Schatz is not anti-Jackson. In fact, he said the former Heisman Trophy winner has played pretty well by rookie quarterback standards — better than fellow 2018 first-round draft picks such as Josh Allen of the Buffalo Bills and Josh Rosen of the Arizona Cardinals. It’s just that an average passing attack is more efficient than an elite running game.

Scouting report for Sunday's Ravens-Chiefs game

Find out who has the advantage ahead of the Ravens-Chiefs game.

Asked to name the best running quarterback he’s studied, Schatz pointed to Russell Wilson of the Seattle Seahawks, who keeps defenses off-balance with his scrambling but has always been a highly efficient thrower.

What about the Ravens’ advantages in time of possession? Well, no matter what conventional wisdom says, Schatz and his analysts have never found a shred of evidence that a team’s defense benefits from its offense controlling the ball.

“We’ve never found any evidence that it matters, and we’ve never found any evidence that a defense getting more rest because of the running game plays better,” he said. “I’m not going to say we’ve proven it doesn’t. But we’ve never found any evidence to back that conventional wisdom.”
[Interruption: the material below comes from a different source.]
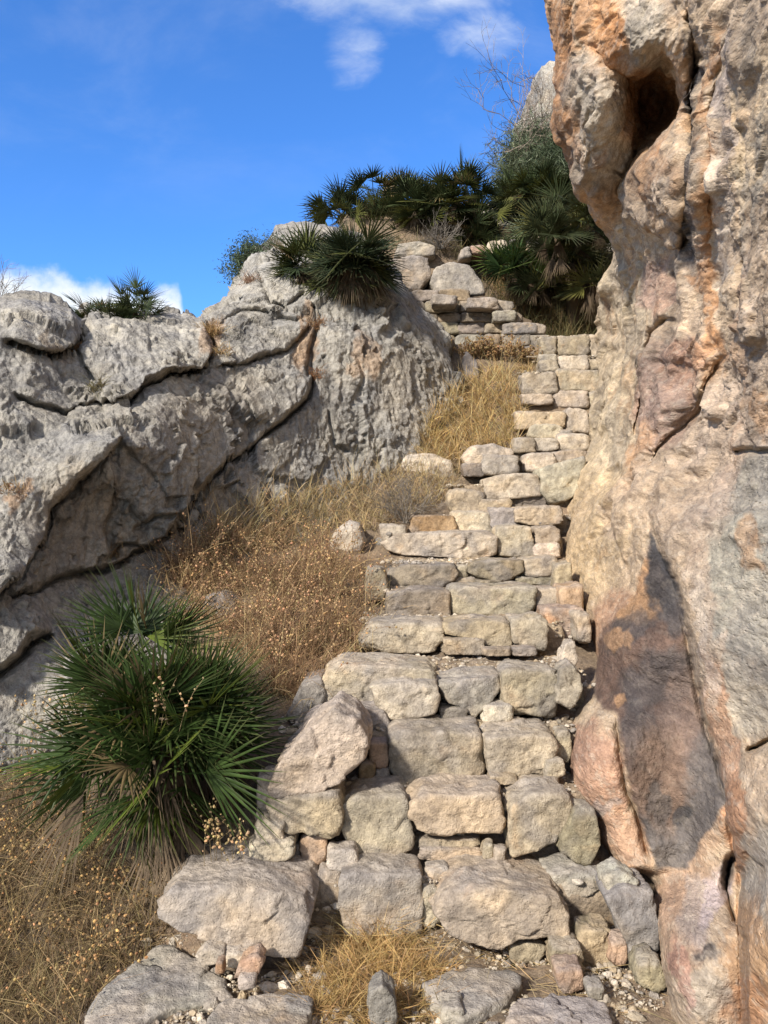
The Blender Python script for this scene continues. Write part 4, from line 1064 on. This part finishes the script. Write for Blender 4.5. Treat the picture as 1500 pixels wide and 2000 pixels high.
def palm(label, base, crown, n_leaf, lp, lf, seed, dirs=None, centers=None, col=(0.043, 0.058, 0.024), dead=0.25, spread=1.0, group=None, wid=1.0, upb=0.35, ncrowns=1, crad=0.0, nl=20, deadlen=1.0):
    """clump of fan palm: live crown, dead skirt, short trunk"""
    rg = np.random.default_rng(seed); base = np.array(base, float); crown = np.array(crown, float)
    root = empty('fan_palm', base, label, 'palm', group)
    cen = crown + rg.normal(size=(ncrowns, 3)) * np.array([crad, crad * .6, crad * .4]) if ncrowns > 1 else crown[None]

    if centers is not None: cen = np.array(centers)
    mid = cen.mean(0)

    def leaves(n, dd, lp_, lf_, A0, cfun, dr, wmul=1.0):
        oc = cen[rg.integers(0, len(cen), n)]; o = oc + rg.normal(size=(n, 3)) * lf * 0.06
        if centers is not None: dd = unit(dd + (oc - mid) * 3.2)
        L1 = lp_ * rg.uniform(0.45, 1.15, n); L2 = lf_ * rg.uniform(0.75, 1.2, n)
        side = unit(np.cross(dd, np.array([0, 0, 1.0]) + rg.normal(size=(n, 3)) * 0.55))
        tip = o + dd * L1[:, None] + np.array([0, 0, -1.]) * (0.12 * L1)[:, None]
        d2 = unit(dd * 1.0 + np.array([0, 0, -1.0]) * (dr * rg.uniform(.2, 1.2, n))[:, None])
        side = unit(side - d2 * (side * d2).sum(-1, keepdims=True)); nn = np.cross(side, d2)
        pv, pf, pb, pt = blades(o, tip - o, np.linalg.norm(tip - o, axis=-1), 0.010 * wid, 0.0, st=(0, .5, 1), prof=(1, .8, .7), side=side)
        lc = np.array([cfun(rg) for _ in range(n)])
        out = [(pv, pf, np.clip(lc[pb] * 1.25, 0, 1))]
        A = rg.uniform(0.85, 1.15, n)[:, None] * A0 * np.linspace(-1, 1, nl)[None] + rg.normal(size=(n, nl)) * 0.035
        Ld = np.cos(A)[..., None] * d2[:, None] + np.sin(A)[..., None] * side[:, None] + nn[:, None] * (0.10 + 0.22 * np.sin(np.abs(A)))[..., None] * rg.uniform(-.3, 1, n)[:, None, None]
        LL = L2[:, None] * (0.60 + 0.40 * np.cos(A * 0.8)) * rg.uniform(.82, 1.05, (n, nl))
        sd2 = np.cross(Ld, np.broadcast_to(nn[:, None], Ld.shape))
        v_, f_, b_, t_ = blades(np.repeat(tip, nl, 0), Ld.reshape(-1, 3), LL.ravel(), 0.021 * wid * wmul * (lf / 0.4) * rg.uniform(.75, 1.1, n * nl), np.repeat(dr * 0.35 * rg.uniform(0.2, 1.3, n), nl),
                                fold=0.55, st=(0, .3, .68, 1.0), prof=(0.35, 1.0, 0.62, 0.04), side=sd2.reshape(-1, 3))
        cc = np.repeat(lc, nl, 0)[b_] * rg.uniform(.8, 1.25, (n * nl, 1))[b_]
        tipc = ss(t_, .86, 1.0)[:, None] * 0.4
        cc = cc * (1 - tipc) + np.array([0.17, 0.14, 0.07]) * tipc
        out.append((v_, f_, np.clip(cc, 0, 1)))
        return out

    if dirs is None:
        dd = rg.normal(size=(n_leaf, 3)); dd[:, 2] = np.abs(dd[:, 2]) * 0.9 + upb * rg.uniform(-1.2, 1, n_leaf); dd[:, :2] *= spread
        dd[:, 1] = np.where(rg.random(n_leaf) < 0.3, -np.abs(dd[:, 1]), dd[:, 1])
    else: dd = dirs(rg, n_leaf)
    dd = unit(dd)

    def green(r_):
        g = np.array(col) * r_.uniform(.65, 1.55)
        if r_.random() < 0.22: g = g * np.array([1.9, 1.5, 0.9])
        if r_.random() < 0.06: g = np.array([0.22, 0.16, 0.08]) * r_.uniform(.6, 1.1)
        return g
    v_, f_, c_ = merge(leaves(n_leaf, dd, lp, lf, 1.35, green, 0.30))
    link('crown', v_, f_, M_LEAF, c_, parent=root)
    nd = int(n_leaf * dead)
    if nd:
        d3 = rg.normal(size=(nd, 3)); d3[:, 2] = -np.abs(d3[:, 2]) * 0.8 - 0.8; d3[:, 1] = -np.abs(d3[:, 1]) * 0.7
        v_, f_, c_ = merge(leaves(nd, unit(d3), lp * 0.6 * deadlen, lf * 0.8 * deadlen, 0.55, lambda r_: np.array([0.125, 0.092, 0.062]) * r_.uniform(.5, 1.5), 1.1, 0.7))
        link('dead_leaves', v_, f_, M_DRY, c_, parent=root)
    # trunk: lumpy stump from base to crown
    ns, nk = 16, 14; ax = crown + np.array([0, 0, 0.02]) - base; Lh = np.linalg.norm(ax)
    tt = np.linspace(0, 1, nk); th = np.linspace(0, 2 * np.pi, ns + 1)
    rad = lf * 0.22 * (1.15 - 0.35 * tt)
    G = base + ax * tt[:, None, None] + np.stack([np.cos(th)[None] * rad[:, None], np.sin(th)[None] * rad[:, None], 0 * th[None] * rad[:, None]], -1)
    G = G + fbm(G * 14, 3)[..., None] * 0.05 * lf
    G[:, -1] = G[:, 0]
    link('trunk', G.reshape(-1, 3), grid_faces(nk, ns + 1), M_TWIG, np.tile([0.10, 0.075, 0.05], (nk * (ns + 1), 1)), parent=root)
    return root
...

In one sense, the Ravens agree with Schatz’s thesis. They don’t regard the switch from Flacco to Jackson as a catalyst for some magical transformation.

“I think, the way our defense and special teams have played, if Joe was in the game, we would have still won those games,” Weddle said. “So, I don’t want to get in so much that Lamar has come in and changed the whole dynamic of our team. We’re obviously a more run-dominant team, but we’re playing better as a team, and that’s why we’ve been successful. I think it energizes us, because we’re excited to see him play. He’s such a great kid and [you can see] how much better he's gotten over the last three months, but this team is built to play this way, so we’re just finally doing that.”

With Flacco moving and throwing more freely as he recovers from the hip injury he suffered in Week 9, there’s no guarantee Jackson will remain the starter.

Chiefs coach Andy Reid, one of the finest offensive minds in recent NFL history, said the Ravens are difficult to prepare for in part because they’re capable of running two distinct attacks.


“They’re blessed to have two really good quarterbacks — well, really three — but the two that are playing and have played together, and that’s a unique combination,” Reid said. “Sure, Lamar, he gives you … He can run like a running back, he’s as fast as a wide receiver and he can throw like a son of a gun, like a quarterback, so that’s a pretty good combination to have. He’s a talented kid, and so is the other guy. Flacco is a talented one. That’s a good situation right there that Marty [Mornhinweg] has, and John.”

Reid also praised the nexus between the Ravens’ ball control, defense and special teams. So for him as well, the story goes beyond Jackson.

“It’s all-around; it’s a good combination, a healthy combination that they have there between all three phases,” he said. “So that’s a big challenge for us.”

It’s also worth noting that even if Jackson remains the starting quarterback, the Ravens have been adamant they need to connect on more downfield passes to keep winning. They produced just one play of more than 20 yards against the Falcons.

“We’re going to connect on those,” Harbaugh said. “That has to happen and will happen. That’s something that’s very important.”

Even the Ravens don’t believe they’ve hit on the perfect formula, despite the successes of the past three weeks.